Düşün Hayri İrdal, düşün Aziz dostum bu ne sözdür..? Bu demektir ki, iyi ayarlanmış bir saat, bir saniyeyi bile ziyan etmez..! Halbuki biz ne yapıyoruz..? Bütün şehir ve memleket ne yapıyor..? Ayarı bozuk saatlerimizle yarı vaktimizi kaybediyoruz. Herkes günde saat başına bir saniye kaybetse, saatte on sekiz milyon saniye kaybederiz. Günün asıl faydalı kısmını on saat addetsek, yüz seksen milyon saniye eder.

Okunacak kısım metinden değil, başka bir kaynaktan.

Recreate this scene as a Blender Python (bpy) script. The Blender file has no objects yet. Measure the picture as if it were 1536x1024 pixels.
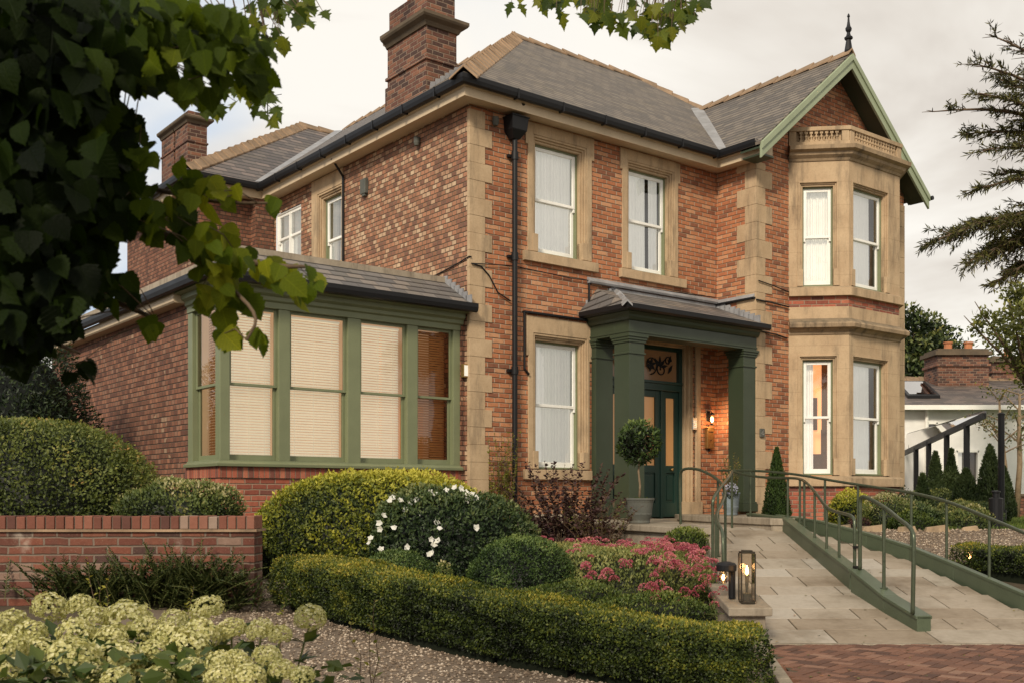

Bir günde yüz seksen milyon saniye yani üç milyon dakika: bu demektir ki, günde elli bin saat kaybediyoruz . Hesap et artık senede kaç insanın ömrü birden kaybolur. Halbuki bu on sekiz milyonun yarısının saati yoktur; ve mevcut saatlerin çoğu da işlemez. İçlerinde yarım saat, bir saat gecikenler vardır. Çıldırtıcı bir kayıp!
.
.
Bu aralar hep beni gerçekten çok etkileyen kitaplar okuyorum. 21. Ve 22. Sayfalardaki özgürlükle ilgili kısımı buraya yazmak çok uzun olacak ama unutmamak İçin not olarak ekleyeyim.
Saatleri Ayarlama Enstitüsü, Türk insanının modernleşirken yaşadığı sancılardan, değişimlerin bireyden topluma nasıl ilerlediğinden, doğuyla batı arasında kalmışlığından ve bu arada kalmışlığın bocalamasından; saat, zaman ve insan’dan hareket ederek sembolik bir dille söz ediyor.
Kitabın dili ilk anda ağır gibi gelsede okudukça akıcı ve keyifli bir üslup, Hayri İrdal gibi çok orijinal bir karakterin ağzından size eşlik ediyor.
Ben bu kitabı çok beğendim. Tavsiyemdir, okuyalım, okutalım.